The first waves of Israeli immigrants were mostly men seeking education or economic opportunity. They “sat on their suitcases,” as the Hebrew saying goes, ready at a moment’s notice to go back to Israel with the fortune they had amassed or their tails between their legs. This transient mentality didn’t encourage a flourishing of cooperation between American Jews and Israelis. It also didn’t foster a sense of belonging or a connection between the immigrants themselves.

As the Israeli population continued to increase and the duration of their “visits” grew longer, the every-man-for-himself frame of mind began to change. Israelis started looking for ways to gather and socialize, reminisce about haaretz, speak their own language and assist one other.

A new Israeli consul general, Ron Ronen, friendly to his fellow sabras dwelling abroad, arrived in Los Angeles in 1989 and ushered in a new era of outreach to the community. The Federation and the Jewish establishment quickly followed his lead.

Haim Linder, a longtime activist in the community and vice president of the Council of Israeli Community (CIC), an organization promoting community unification and Israeli involvement since 2001, recently wrote a three-part history of Israelis in Los Angeles for the local Hebrew-language weekly, Shavua Israeli.
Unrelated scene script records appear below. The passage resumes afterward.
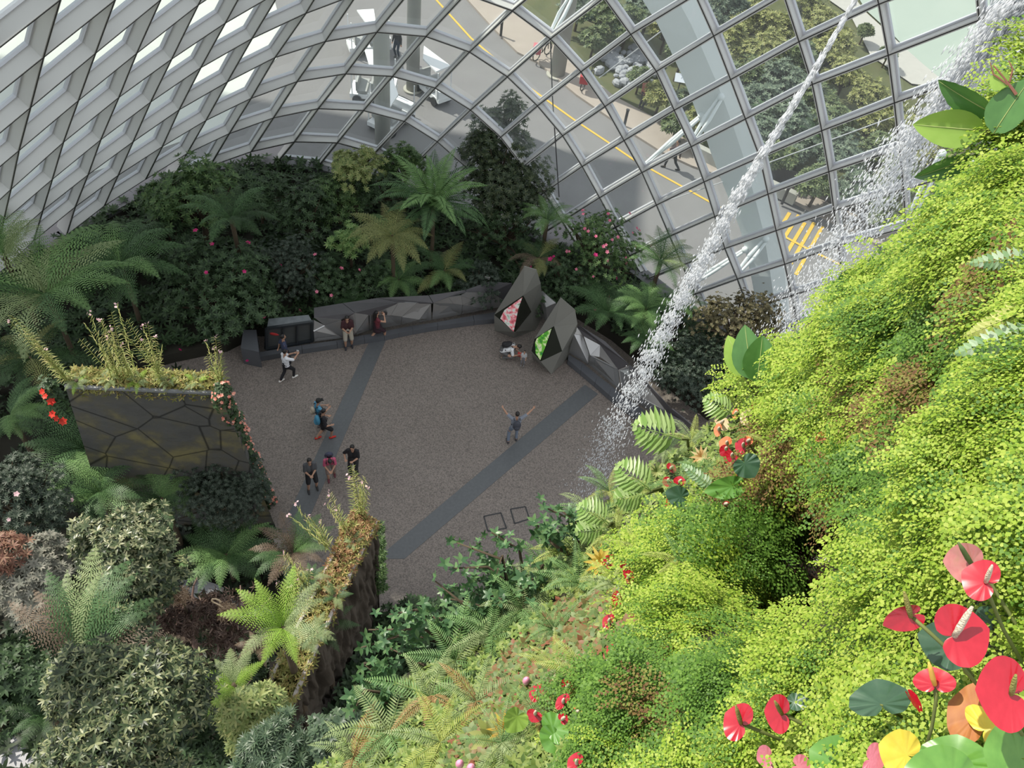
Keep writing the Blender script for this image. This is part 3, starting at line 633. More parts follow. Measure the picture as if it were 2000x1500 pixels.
def frame_from(axis,rs):
    """matrices whose Z is axis with random spin"""
    Z=axis/np.linalg.norm(axis,axis=-1,keepdims=True); r=rs.normal(size=Z.shape); X=np.cross(r,Z); X/=np.linalg.norm(X,axis=-1,keepdims=True)+1e-9
    return np.stack([X,np.cross(Z,X),Z],-1)
def rosette(nl,L,Wd,up=.5,fold=.15,droop=.15,pts=2,rows=1):
    v,f=leaf_t(L,Wd,fold,droop,pts); f=tri_faces(f); ms=[];ps=[];ss=[]
    for r_ in range(rows):
        for i in range(nl):
            ya=2*math.pi*(i+.5*r_)/nl; ms.append(euler_m(np.array(ya),np.array(up+.45*r_))); ps.append((0,0,0)); ss.append(1-.25*r_)
    return inst(v,f,np.array(ms),np.array(ps,float),ss)
def blob_points(n,c,r,rs,seed,lump=.35,shell=.75):
    """random points in the outer layer of a lumpy ellipsoid: positions, outward axes"""
    d=rs.normal(size=(n,3)); d/=np.linalg.norm(d,axis=1,keepdims=True); d[:,2]=np.where(d[:,2]<-.55,-d[:,2],d[:,2])
    if n>=200:   # crown made of many smaller boughs
        K=int(9+n**.5*.35); g=rs.normal(size=(K,3)); g/=np.linalg.norm(g,axis=1,keepdims=True); g[:,2]=np.abs(g[:,2])*1.1-.35; g*=rs.uniform(.45,.85,(K,1)); sr=rs.uniform(.26,.46,K)
        k=rs.integers(0,K,n); rad=sr[k]*(1-(1-shell)*rs.random(n)**1.5)*(1+.25*rs.normal(size=n)*lump)
        D=g[k]*1.0+d*.9; D/=np.linalg.norm(D,axis=1,keepdims=True)
        return c+(g[k]+d*rad[:,None])*r,D*.5+d*.5
    nz=np.array([mnoise.noise(Vector((q[0]*2.3+seed,q[1]*2.3,q[2]*2.3)))+.5*mnoise.noise(Vector((q[0]*5+seed,q[1]*5,q[2]*5))) for q in d])
    rad=(1+lump*nz)*(1-(1-shell)*rs.random(n)**1.5); return c+d*r*rad[:,None],d
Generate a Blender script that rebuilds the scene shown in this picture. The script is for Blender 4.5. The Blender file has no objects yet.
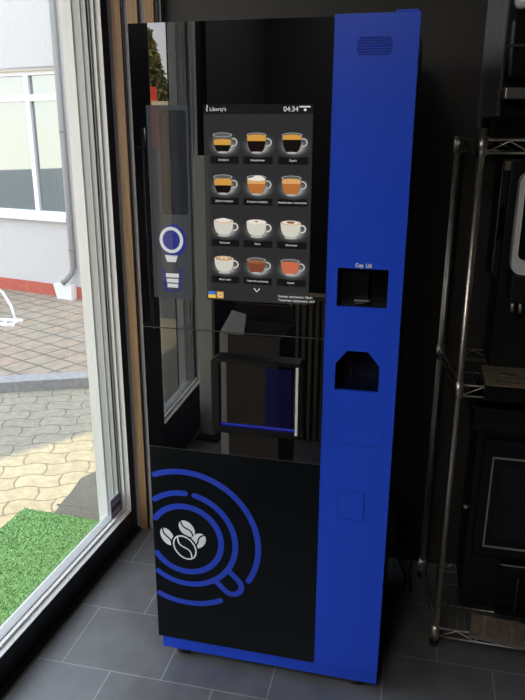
import bpy, bmesh, math, random
from mathutils import Vector, Matrix
random.seed(7)
PI = math.pi
R = math.radians
C = bpy.context.scene.collection
FZ = -0.02            # floor level
GZ = -0.05            # street level
CZ = 2.75             # ceiling

# ------------------------------------------------------------------ materials
def new_mat(name):
    m = bpy.data.materials.new(name); m.use_nodes = True
    nt = m.node_tree
    return m, nt, nt.nodes['Principled BSDF']
def P(name, col, rough=0.5, metal=0.0, ior=1.5, emit=None, es=1.0, coat=0.0, var=0.0, scale=30.0, bump=0.0):
    m, nt, b = new_mat(name)
    b.inputs['Base Color'].default_value = (*col, 1)
    b.inputs['Roughness'].default_value = rough
    b.inputs['Metallic'].default_value = metal
    b.inputs['IOR'].default_value = ior
    b.inputs['Coat Weight'].default_value = coat
    if emit:
        b.inputs['Emission Color'].default_value = (*emit, 1)
        b.inputs['Emission Strength'].default_value = es
    if var or bump:
        tc = nt.nodes.new('ShaderNodeTexCoord'); n = nt.nodes.new('ShaderNodeTexNoise')
        n.inputs['Scale'].default_value = scale; n.inputs['Detail'].default_value = 5
        nt.links.new(tc.outputs['Object'], n.inputs['Vector'])
        if var:
            r = nt.nodes.new('ShaderNodeMapRange')
            r.inputs['From Min'].default_value = 0.3; r.inputs['From Max'].default_value = 0.7
            r.inputs['To Min'].default_value = 1 - var; r.inputs['To Max'].default_value = 1 + var
            nt.links.new(n.outputs['Fac'], r.inputs['Value'])
            mx = nt.nodes.new('ShaderNodeMix'); mx.data_type = 'RGBA'; mx.blend_type = 'MULTIPLY'
            mx.inputs[0].default_value = 1; mx.inputs[6].default_value = (*col, 1)
            nt.links.new(r.outputs['Result'], mx.inputs[7])
            nt.links.new(mx.outputs[2], b.inputs['Base Color'])
        if bump:
            bp = nt.nodes.new('ShaderNodeBump'); bp.inputs['Strength'].default_value = bump
            bp.inputs['Distance'].default_value = 0.004
            nt.links.new(n.outputs['Fac'], bp.inputs['Height'])
            nt.links.new(bp.outputs['Normal'], b.inputs['Normal'])
    return m
def math_node(nt, op, a, b=None):
    n = nt.nodes.new('ShaderNodeMath'); n.operation = op
    for i, v in enumerate((a, b)):
        if v is None: continue
        if isinstance(v, (int, float)): n.inputs[i].default_value = v
        else: nt.links.new(v, n.inputs[i])
    return n.outputs[0]
def brick_mat(name, c1, c2, mortar, bw, bh, ms, rot=0.0, off=(0, 0), wave=0.0, rough=0.6, spec=0.5, offset=0.5, bias=0.0, nvar=0.12, nscale=6, smooth=0.1, roughvar=0.0, bumpm=0.4):
    m, nt, b = new_mat(name)
    tc = nt.nodes.new('ShaderNodeTexCoord'); mp = nt.nodes.new('ShaderNodeMapping')
    mp.vector_type = 'TEXTURE'
    mp.inputs['Location'].default_value = (off[0], off[1], 0); mp.inputs['Rotation'].default_value = (0, 0, rot)
    nt.links.new(tc.outputs['Object'], mp.inputs['Vector'])
    vec = mp.outputs['Vector']
    if wave:
        sx = nt.nodes.new('ShaderNodeSeparateXYZ'); nt.links.new(vec, sx.inputs[0])
        kx = 2 * PI / bw; ky = PI / bh
        wx = math_node(nt, 'MULTIPLY', math_node(nt, 'SINE', math_node(nt, 'MULTIPLY', sx.outputs[1], ky)), wave)
        wy = math_node(nt, 'MULTIPLY', math_node(nt, 'SINE', math_node(nt, 'MULTIPLY', sx.outputs[0], kx)), wave)
        cb = nt.nodes.new('ShaderNodeCombineXYZ')
        nt.links.new(math_node(nt, 'ADD', sx.outputs[0], wx), cb.inputs[0])
        nt.links.new(math_node(nt, 'ADD', sx.outputs[1], wy), cb.inputs[1])
        vec = cb.outputs[0]
    br = nt.nodes.new('ShaderNodeTexBrick'); br.offset = offset
    br.inputs['Scale'].default_value = 1; br.inputs['Brick Width'].default_value = bw; br.inputs['Row Height'].default_value = bh
    br.inputs['Mortar Size'].default_value = ms; br.inputs['Mortar Smooth'].default_value = smooth; br.inputs['Bias'].default_value = bias
    br.inputs['Color1'].default_value = (*c1, 1); br.inputs['Color2'].default_value = (*c2, 1); br.inputs['Mortar'].default_value = (*mortar, 1)
    nt.links.new(vec, br.inputs['Vector'])
    n = nt.nodes.new('ShaderNodeTexNoise'); n.inputs['Scale'].default_value = nscale; n.inputs['Detail'].default_value = 8
    nt.links.new(tc.outputs['Object'], n.inputs['Vector'])
    r = nt.nodes.new('ShaderNodeMapRange'); r.inputs['From Min'].default_value = 0.3; r.inputs['From Max'].default_value = 0.7
    r.inputs['To Min'].default_value = 1 - nvar; r.inputs['To Max'].default_value = 1 + nvar
    nt.links.new(n.outputs['Fac'], r.inputs['Value'])
    mx = nt.nodes.new('ShaderNodeMix'); mx.data_type = 'RGBA'; mx.blend_type = 'MULTIPLY'; mx.inputs[0].default_value = 1
    nt.links.new(br.outputs['Color'], mx.inputs[6]); nt.links.new(r.outputs['Result'], mx.inputs[7])
    nt.links.new(mx.outputs[2], b.inputs['Base Color'])
    b.inputs['Roughness'].default_value = rough; b.inputs['Specular IOR Level'].default_value = spec
    if roughvar:
        r2 = nt.nodes.new('ShaderNodeMapRange'); r2.inputs['To Min'].default_value = rough - roughvar; r2.inputs['To Max'].default_value = rough + roughvar
        nt.links.new(n.outputs['Fac'], r2.inputs['Value']); nt.links.new(r2.outputs['Result'], b.inputs['Roughness'])
    bp = nt.nodes.new('ShaderNodeBump'); bp.inputs['Strength'].default_value = bumpm; bp.inputs['Distance'].default_value = 0.004
    bp.invert = True
    nt.links.new(br.outputs['Fac'], bp.inputs['Height']); nt.links.new(bp.outputs['Normal'], b.inputs['Normal'])
    return m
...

In the articles, Linder, who moved to Los Angeles in 1981, chronicled the flurry of activity in the late 1980s and ’90s: the formation of the Israeli Business Network; the first Israeli Independence Day Festival in 1991; the grass-roots group, Israelis of Los Angeles (ILA), which later evolved into the CIC; an Israeli radio and television station; and the various initiatives in partnership with The Federation.

In 1990, Schwarz writes in her graduate thesis, a group of Israelis were trained to make phone calls in Hebrew for The Federation’s phone-a-thon to support Israel’s Operation Exodus — a first.

However, the honeymoon didn’t last. Relations between the Israeli community and the American Jewish establishment soon soured, and the organizations, many of which were Israeli branches of existing Jewish organizations, withered. At the core of the collapse was a fundamental difference in cultures and mentalities.

“It is difficult for Israelis to understand the critical importance a community plays in the Diaspora,” said Shoham Nicolet, executive director of the newly thriving Israeli Leadership Council, who has lived here since 2000. “In a sense, Israel is one big Jewish community that provides everything you and your children need to live as Jews. You don’t have to be active; you don’t have to be a member of anything, and you certainly don’t have to donate money in order to have a community.”

The American Jewish concept of paying for synagogue membership is foreign to Israelis. In Israel, you walk down the street to the nearest synagogue and pray, Nicolet said. For Diaspora Jews, a synagogue is the cornerstone of the community, whereas for most Israelis, a synagogue is a religious center, not a place to socialize or send your kids to school or attend book clubs.

“Persian Jews and Russian Jews came from the Diaspora; they had to build their own community and organizations in order to survive in those hostile environments,” explained Yoram Gutman, a veteran who has witnessed the evolution of the community. Gutman is executive director of the 20-year-old Israel Independence Day Festival at Woodley Park in the San Fernando Valley, which draws between 20,000 to 40,000 people every year to what he says is the largest gathering of Israelis in the United States.

“Israelis come from a country where the government takes care of everything, or you take care of yourself,” he explained. “Israelis don’t know how to live outside of Israel. They have to relearn how to live in the Diaspora.”